Today, North Shore Riverwalk Park is a scenic pedestrian and cycling trail with fantastic views of the Arkansas River. But almost 200 years ago, before the City of North Little Rock was formed, the path was the site of what would become known as the “Trail of Tears.”
To help white Americans take Native Americans’ land for cultivating cotton, the federal government passed the 1830 Indian Removal Act, beginning forced relocation with the Choctaw then the Creeks (now called Muscogee) from their homelands in Alabama, Florida, Georgia, Mississippi, North Carolina and Tennessee. When the Cherokee did not leave their land quickly enough, President Martin Van Buren sent in soldiers to force the Cherokee “into stockades at bayonet point while whites looted their homes and belongings. Then, they marched the Indians more than 1,200 miles to Indian Territory.” (History.com)
“North Little Rock (Pulaski County)—then merely the opposite side of the Arkansas River from Little Rock—was state’s most active site during Indian Removal,” states the Encyclopedia of Arkansas. “Detachments of Choctaw, Muscogee, Chickasaw, and Cherokee arrived overland on the Memphis to Little Rock Road. Choctaw and Chickasaw were ferried across the river to proceed down the Southwest Trail.
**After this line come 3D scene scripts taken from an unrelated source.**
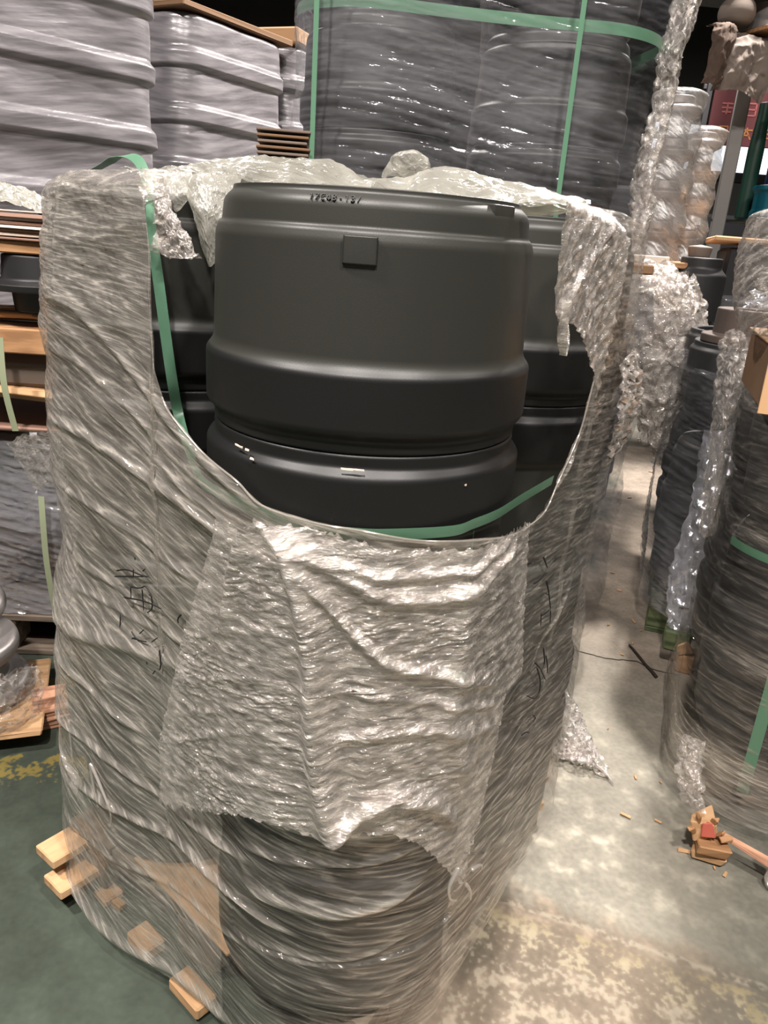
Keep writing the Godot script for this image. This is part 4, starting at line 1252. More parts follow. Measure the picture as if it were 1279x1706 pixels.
func build_left() -> void:
	# block A, block B behind it, block C at the far end; their front faces recede to the right
	pale_block("large pale stack at the left edge", Vector3(-1.95, 0, -4.02), -0.70, 0.42, 0.36, 2.62, 6, 0.275, 0.95, 111, [[0.4, 0.33, "right front"], [0.0, 0.33, "middle front"], [-0.4, 0.33, "left front"]])
	pale_block("second pale stack from the left", Vector3(-1.36, 0, -5.15), -0.5, 0.26, 0.3, 2.53, 6, 0.27, 0.95, 121, [[0.22, 0.27, "right front"], [-0.24, 0.27, "left front"]])
	pale_block("narrow pale stack beside the tall dark stack", Vector3(-0.93, 0, -5.9), -0.3, 0.14, 0.2, 2.58, 6, 0.27, 0.8, 131, [[0.1, 0.18, "right front"]])
	solo("cardboard_sheet", slab(Vector3(0.86, 0.035, 0.94), 0.006, 0.008), M.brown_board, "brown cardboard lid on the second pale stack from the left", "cardboard", Vector3(-1.36, 2.55, -5.15), Vector3(0, -0.5, 0.0))
	solo("cardboard_sheet", slab(Vector3(0.6, 0.09, 0.7), 0.01, 0.008), M.cardboard, "tan cardboard lid on the narrow pale stack", "cardboard", Vector3(-0.93, 2.625, -5.9), Vector3(0, -0.3, 0))
	# mixed stack of pallets and parts left of the near pallet
	var base := build_pallet("wood_pallet", "weathered pallet on the floor under the mixed stack at left", Vector3(-1.34, 0, -2.78), 0.06, 1.05, 0.8, M.grey_wood)
	solo("wrapped_load", wrap_mesh(0.34, 0.24, 0.13, 0.165, 0.80, 0.01, 90, func(u, y): return 0.012 * sin(y * 16.0 + u * 2.0), func(_u, _y): return 0.5, 141, 0.008), M.film_far, "brownish film round the dark low load at left", "stretch film", Vector3(-1.34, 0, -2.76), Vector3(0, 0.06, 0))
	for i in 4:
		solo("brake_drum", lathe([[0.0, 0.0, 0], [0.21, 0.0, 0.01], [0.22, 0.12, 0.01], [0.2, 0.14, 0.01], [0.2, 0.29, 0.02], [0.0, 0.3, 0]], 40), M.brown_hub, "brown drum, %s, inside the dark low load at left" % ["lower right", "lower left", "upper right", "upper left"][i], "brake drum", Vector3(-1.08 - 0.47 * (i % 2), 0.165 + 0.305 * (i / 2), -2.74), Vector3.ZERO, "brown drums in the low load")
	solo("wood_board", slab(Vector3(1.05, 0.02, 0.8), 0.003, 0.004), M.pink_board, "pinkish board on top of the dark low load", "board", Vector3(-1.36, 0.835, -2.76), Vector3(0, 0.06, 0))
	solo("wood_block", slab(Vector3(0.22, 0.075, 0.6), 0.004), M.brown_board, "brown spacer block under the arched plank, right one", "wood block", Vector3(-1.0, 0.885, -2.8))
	solo("wood_block", slab(Vector3(0.2, 0.075, 0.6), 0.004), M.brown_board, "brown spacer block under the arched plank, left one", "wood block", Vector3(-1.6, 0.885, -2.8))
	var arch := []
	for i in 9: arch.append(Vector3(-1.9 + 0.125 * i * 1.0, 0.945 + 0.02 * sin(i / 8.0 * PI), -2.39))
	var arl := smooth_line(arch, 3)
	var aac := PackedVector3Array()
	for i in arl.size(): aac.append(Vector3(0, 0, 1))
	solo("wood_plank", ribbon(arl, aac, 0.12, 0.03), M.pale_wood, "pale bowed plank under the grey wrapped bundle at left", "plank")
	var roll := []
	for j in 5:
		var row := []
		for i in 5: row.append(Vector3(-1.9 + 0.24 * i, 0.965 + 0.13 * sin(j / 4.0 * PI) - (0.0 if j < 3 else 0.0), -2.32 - 0.16 * j))
		roll.append(row)
	solo("wrapped_bundle", slab(Vector3(1.0, 0.11, 0.66), 0.03, 0.012), M.cloth_grey, "grey cloth wrapped bundle between the planks at left", "bundle", Vector3(-1.4, 1.025, -2.68), Vector3(0, 0.05, 0))
	for i in 3:
		solo("wood_plank", slab(Vector3(1.06, 0.028 if i else 0.075, 0.20 if i else 0.14), 0.004), M.raw_wood if i == 0 else M.grey_wood, ["thick orange-brown front beam of the upper left platform", "grey board of the upper left platform, in front", "grey board of the upper left platform, behind"][i], "plank", Vector3(-1.38, [1.125, 1.15, 1.15][i], [-2.36, -2.54, -2.76][i]), Vector3(0, 0.06, 0), "upper left platform boards")
	for i in 7:
		var a := Vector3(-1.6 + 0.05 * i, 1.175 + 0.008 * (i % 3), -2.32 - 0.04 * i)
		var b := a + Vector3(0.62, 0.02 - 0.01 * (i % 4), 0.06 * (i % 3) - 0.07)
		solo("wood_stick", tube(smooth_line([a, a.lerp(b, 0.5) + Vector3(0, 0.006, 0), b], 4), 0.012, 0.008, 6), [M.pale_wood, M.raw_wood, M.grey_wood][i % 3], "%s loose splintered stick on the upper left platform" % ["frontmost", "second", "third", "fourth", "fifth", "sixth", "rearmost"][i], "stick", Vector3.ZERO, Vector3.ZERO, "splintered sticks")
	var hubt := thing("wheel_hub", "dark flanged hub lying between the two planks at left", "wheel hub", Vector3(-1.10, 1.205, -2.42))
	part("hub_body", lathe([[0.0, 0.0, 0], [0.075, 0.0, 0.005], [0.08, 0.06, 0.005], [0.16, 0.065, 0.004], [0.165, 0.085, 0.004], [0.105, 0.092, 0.01], [0.10, 0.165, 0.006], [0.0, 0.167, 0]], 48), M.dark_hub, hubt)
	var hubt2 := copy(hubt, "grey flanged hub cut by the left edge between the planks", Vector3(-1.33, 1.205, -2.42), Vector3.ZERO)
	(hubt2.get_child(0) as MeshInstance3D).material_override = M.grey_hub
	solo("wood_plank", slab(Vector3(0.9, 0.035, 0.22), 0.004), M.raw_wood, "orange-brown plank over the flanged hubs at left", "plank", Vector3(-1.48, 1.392, -2.42), Vector3(0, 0.03, 0))
	for i in 8:
		solo("board_sheet", slab(Vector3(0.9 + 0.02 * (i % 3), 0.008, 0.25), 0.002, 0.003), M.paper if i % 2 else M.pink_board, "%s flat board in the pile over the hubs at left" % ["lowest", "second", "third", "fourth", "fifth", "sixth", "seventh", "topmost"][i], "board", Vector3(-1.46 + 0.01 * (i % 2), 1.416 + 0.0105 * i, -2.43), Vector3(0, 0.03 * (i % 3), 0), "flat boards at left")
	var sh := [
		[Vector3(-1.5, 1.50, -2.32), Vector3(-1.25, 1.505, -2.32), Vector3(-1.1, 1.50, -2.33), Vector3(-0.98, 1.42, -2.34)],
		[Vector3(-1.5, 1.54, -2.42), Vector3(-1.25, 1.56, -2.42), Vector3(-1.12, 1.53, -2.42), Vector3(-0.98, 1.46, -2.42)],
		[Vector3(-1.5, 1.53, -2.56), Vector3(-1.25, 1.55, -2.56), Vector3(-1.1, 1.52, -2.56), Vector3(-0.98, 1.45, -2.56)],
	]
	solo("plastic_sheet", sheet_from(sh, 70, 40, 0.016, 151, 1.0, 9.0), M.bag_plastic, "white plastic sheet slipping off the flat boards at left", "plastic sheet")
	for s in [[-1.158, -2.262, 1.14, 0.86, "pale green strap hanging over the orange-brown beam at left", "a"], [-1.12, -2.352, 0.62, 0.15, "pale green strap on the dark low load at left", "b"]]:
		var l := smooth_line([Vector3(s[0], s[2], s[1]), Vector3(s[0] + 0.005, (s[2] + s[3]) / 2, s[1] + 0.012), Vector3(s[0] + 0.02, s[3], s[1])], 6)
		var ac := PackedVector3Array()
		for i in l.size(): ac.append(Vector3(1, 0, 0.05))
		solo("packing_strap", ribbon(l, ac, 0.02, 0.0015), M.pale_strap, s[4], "strap")
	# flanged hubs in film on a board, bottom left
	var m := lathe([[0.0, 0.0, 0], [0.16, 0.0, 0.02], [0.175, 0.03, 0.02], [0.165, 0.06, 0.02], [0.11, 0.07, 0.015], [0.10, 0.13, 0.01], [0.0, 0.13, 0]], 56)
	for i in 3:
		solo("wheel_hub", m, M.grey_hub, "%s grey flanged hub in the pile at the lower left edge" % ["lowest", "middle", "topmost"][i], "wheel hub", Vector3(-1.235 - 0.03 * i, 0.075 + 0.135 * i, -2.03), Vector3(0.05, 0, -0.06 * i), "grey flanged hubs")
	var fs := [
		[Vector3(-1.30, 0.07, -1.80), Vector3(-1.14, 0.06, -1.80), Vector3(-1.04, 0.06, -1.86), Vector3(-0.99, 0.06, -1.98)],
		[Vector3(-1.30, 0.17, -1.80), Vector3(-1.14, 0.17, -1.80), Vector3(-1.03, 0.16, -1.87), Vector3(-1.0, 0.14, -2.0)],
		[Vector3(-1.30, 0.24, -1.84), Vector3(-1.14, 0.245, -1.84), Vector3(-1.05, 0.24, -1.90), Vector3(-1.03, 0.20, -2.02)],
	]
	solo("film_sheet", sheet_from(fs, 70, 50, 0.016, 161, 0.55, 14.0), M.film_crinkled, "clear film round the foot of the grey flanged hubs", "stretch film")
	solo("wood_board", slab(Vector3(0.46, 0.02, 0.42), 0.004, 0.006), M.pale_wood, "thin pale board under the grey flanged hubs at lower left", "board", Vector3(-1.24, 0.062, -1.99), Vector3(0, 0.35, 0))
	solo("wood_block", slab(Vector3(0.3, 0.05, 0.1), 0.004), M.grey_wood, "grey batten under the thin pale board at lower left", "wood block", Vector3(-1.28, 0.025, -2.0), Vector3(0, 0.35, 0))
	var lam := thing("plywood_block", "small block of stacked plywood with splintered layers at lower left", "wood block", Vector3(-0.995, 0, -2.03), 0.45)
	for i in 5:
		part("ply_layer", slab(Vector3(0.10 - 0.004 * (i % 2), 0.0145, 0.12 + 0.006 * (i % 3)), 0.002, 0.002), M.ply_edge, lam, Vector3(0.003 * (i % 2), 0.008 + 0.0155 * i, 0), Vector3(0, 0.03 * (i % 3), 0))

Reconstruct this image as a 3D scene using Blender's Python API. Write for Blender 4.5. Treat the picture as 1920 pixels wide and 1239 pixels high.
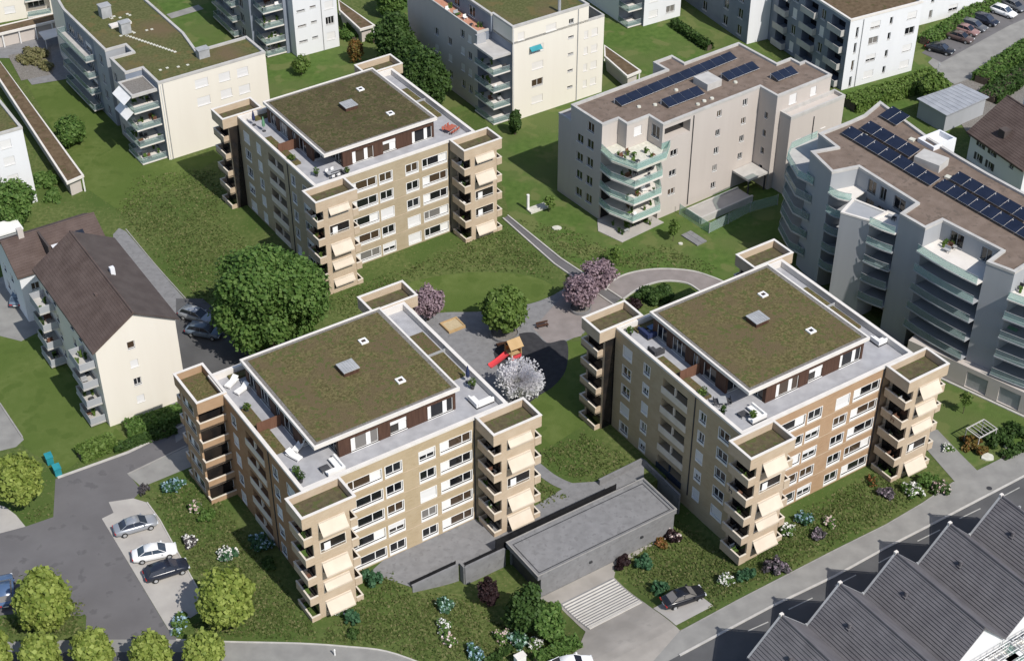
import bpy, math, random
import numpy as np
from mathutils import Matrix, Vector
R = math.radians
random.seed(11)
rng = np.random.default_rng(5)
for o in list(bpy.data.objects):
    bpy.data.objects.remove(o, do_unlink=True)
SC = bpy.context.scene
COL = SC.collection

# ------------------------------------------------------------------ camera, sky, sun
CX, CY, FPX, TH, CH = 960.0, 619.5, 2985.7, R(37.18), 137.3
cam = bpy.data.objects.new('camera', bpy.data.cameras.new('camera'))
COL.objects.link(cam)
cam.location = (0, 0, CH)
cam.rotation_euler = (R(90) - TH, 0, 0)
cam.data.sensor_width = 36.0
cam.data.lens = FPX / 1920 * 36.0
cam.data.clip_end = 2000
cam.data.clip_start = 1
SC.camera = cam
SUN_AZ, SUN_EL = R(309), R(48)
sv = Vector((math.cos(SUN_EL) * math.cos(SUN_AZ), math.cos(SUN_EL) * math.sin(SUN_AZ), math.sin(SUN_EL)))
sl = bpy.data.lights.new('sun', 'SUN')
sl.energy = 4.35
sl.angle = R(0.55)
sl.color = (1.0, 0.955, 0.89)
so = bpy.data.objects.new('sun', sl)
COL.objects.link(so)
so.rotation_euler = sv.to_track_quat('Z', 'Y').to_euler()
W = bpy.data.worlds.new('World')
SC.world = W
W.use_nodes = True
nt = W.node_tree
bg = nt.nodes['Background']
sky = nt.nodes.new('ShaderNodeTexSky')
sky.sky_type = 'NISHITA'
sky.sun_disc = False
sky.sun_elevation = SUN_EL
sky.sun_rotation = math.atan2(sv.x, sv.y)
nt.links.new(sky.outputs[0], bg.inputs[0])
bg.inputs[1].default_value = 0.125
vs = SC.view_settings
vs.view_transform = 'Standard'
vs.look = 'None'
vs.exposure = 0.12
vs.gamma = 1.0

# ------------------------------------------------------------------ picture point -> point at a known height
def P(px, py, z=0.0):
    u = (px - CX) / FPX
    v = -(py - CY) / FPX
    d = (u, math.cos(TH) + v * math.sin(TH), -math.sin(TH) + v * math.cos(TH))
    t = (z - CH) / d[2]
    return Vector((d[0] * t, d[1] * t, z))

class Fr:                       # a ground frame: origin and heading
    def __init__(s, o, yaw):
        s.o = Vector((o[0], o[1])); s.yaw = R(yaw)
        s.c, s.s = math.cos(s.yaw), math.sin(s.yaw)
    def w(s, u, v, z=0.0):
        return Vector((s.o.x + u * s.c - v * s.s, s.o.y + u * s.s + v * s.c, z))
    def l(s, p):
        x, y = p[0] - s.o.x, p[1] - s.o.y
        return (x * s.c + y * s.s, -x * s.s + y * s.c)
    def px(s, px, py, z=0.0):
        return s.l(P(px, py, z))

FA = Fr((-23.39, 130.19), 33.4)
FB = Fr((26.66, 139.88), 33.47)
FC = Fr((-28.18, 193.67), 34.38)

# ------------------------------------------------------------------ terrain: flat, with the sunken garage yard by block B
def sst(a, b, x):
    t = min(1.0, max(0.0, (x - a) / (b - a)))
    return t * t * (3 - 2 * t)
def hz(x, y):
    u, v = FB.l((x, y))
    if v > (13.65 if u < -30.3 else 12.65) or v < -9.5 or u < -42 or u > 6:
        return 0.0
    mu = sst(-41, -29, u) * (1 - sst(-1.0, 4.0, u))
    return -2.4 * mu * sst(-9.0, 3.0, v)
def G(px, py, dz=0.0):
    z = 0.0
    for _ in range(12):
        p = P(px, py, z)
        z = 0.5 * z + 0.5 * hz(p.x, p.y)
    p = P(px, py, z)
    return Vector((p.x, p.y, hz(p.x, p.y) + dz))

# ------------------------------------------------------------------ materials
def mat(name, c1, c2=None, scale=1.0, rough=0.9, detail=6.0, bump=0.0, bscale=None, spots=None, spec=0.3, metal=0.0,
        obj_coords=True, stretch=None, c3=None, scale3=0.1, lo=0.35, hi=0.65):
    m = bpy.data.materials.new(name)
    m.use_nodes = True
    t = m.node_tree; N = t.nodes; K = t.links
    b = N['Principled BSDF']
    b.inputs['Roughness'].default_value = rough
    b.inputs['Metallic'].default_value = metal
    b.inputs['Specular IOR Level'].default_value = spec
    geo = N.new('ShaderNodeNewGeometry')
    src = geo.outputs['Position']
    if stretch:
        mp = N.new('ShaderNodeMapping'); mp.inputs['Scale'].default_value = stretch
        K.new(src, mp.inputs[0]); src = mp.outputs[0]
    col = None
    if c2 is None:
        c2 = tuple(min(1, x * 0.86) for x in c1)
    nz = N.new('ShaderNodeTexNoise'); nz.inputs['Scale'].default_value = scale; nz.inputs['Detail'].default_value = detail
    K.new(src, nz.inputs['Vector'])
    rp = N.new('ShaderNodeValToRGB')
    rp.color_ramp.elements[0].position = lo; rp.color_ramp.elements[1].position = hi
    rp.color_ramp.elements[0].color = (*c1, 1); rp.color_ramp.elements[1].color = (*c2, 1)
    K.new(nz.outputs[0], rp.inputs[0]); col = rp.outputs[0]
    if c3 is not None:
        n3 = N.new('ShaderNodeTexNoise'); n3.inputs['Scale'].default_value = scale3; n3.inputs['Detail'].default_value = 4
        K.new(src, n3.inputs['Vector'])
        r3 = N.new('ShaderNodeValToRGB'); r3.color_ramp.elements[0].position = 0.42; r3.color_ramp.elements[1].position = 0.62
        K.new(n3.outputs[0], r3.inputs[0])
        mx = N.new('ShaderNodeMix'); mx.data_type = 'RGBA'
        K.new(r3.outputs[0], mx.inputs[0]); K.new(col, mx.inputs[6]); mx.inputs[7].default_value = (*c3, 1)
        col = mx.outputs[2]
    if spots:                   # (colour, scale, threshold)
        n4 = N.new('ShaderNodeTexNoise'); n4.inputs['Scale'].default_value = spots[1]; n4.inputs['Detail'].default_value = 3
        K.new(src, n4.inputs['Vector'])
        r4 = N.new('ShaderNodeValToRGB'); r4.color_ramp.elements[0].position = spots[2]; r4.color_ramp.elements[1].position = spots[2] + 0.06
        K.new(n4.outputs[0], r4.inputs[0])
        mx = N.new('ShaderNodeMix'); mx.data_type = 'RGBA'
        K.new(r4.outputs[0], mx.inputs[0]); K.new(col, mx.inputs[6]); mx.inputs[7].default_value = (*spots[0], 1)
        col = mx.outputs[2]
    K.new(col, b.inputs['Base Color'])
    if bump:
        nb = N.new('ShaderNodeTexNoise'); nb.inputs['Scale'].default_value = bscale or scale * 2; nb.inputs['Detail'].default_value = 5
        K.new(src, nb.inputs['Vector'])
        bp = N.new('ShaderNodeBump'); bp.inputs['Strength'].default_value = bump; bp.inputs['Distance'].default_value = 0.12
        K.new(nb.outputs[0], bp.inputs['Height']); K.new(bp.outputs[0], b.inputs['Normal'])
    return m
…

Others continued overland north of the river on the military road to Fort Gibson or south of the river to Fort Coffee, both in Indian Territory.”
An 1838 sketch in the Arkansas Gazette from the UA at Little Rock Collections and Archives Exhibits portrays Native Americans in North Little Rock on their way west. The captions reads: “A party of 720 Cherokee Indians, under charge of Lieut. Whitley, U.S.A. arrived here on Saturday last, on the s.b. Smelter, on their way to the West, and encamped on the north bank of the river, about half a mile above town…where they are now waiting for conveyance to Fort Gibson.”
The Trail of Tears was devastating to the Cherokee. “Whooping cough, typhus, dysentery, cholera and starvation were epidemic along the way, and historians estimate that more than 5,000 Cherokee died as a result of the journey.” (History.com) Those that made it to Indian Territory (today Oklahoma) had to adapt to a new, unfamiliar land.
To commemorate the Trail of Tears on the north shore of the Arkansas River, the National Park Service and North Little Rock Parks & Recreation Department recently installed new interpretative signs at North Shore Riverwalk Park. The panels aim to honor the tens of thousands Native Americans forced to travel west and educate the public about this tragic moment in American history.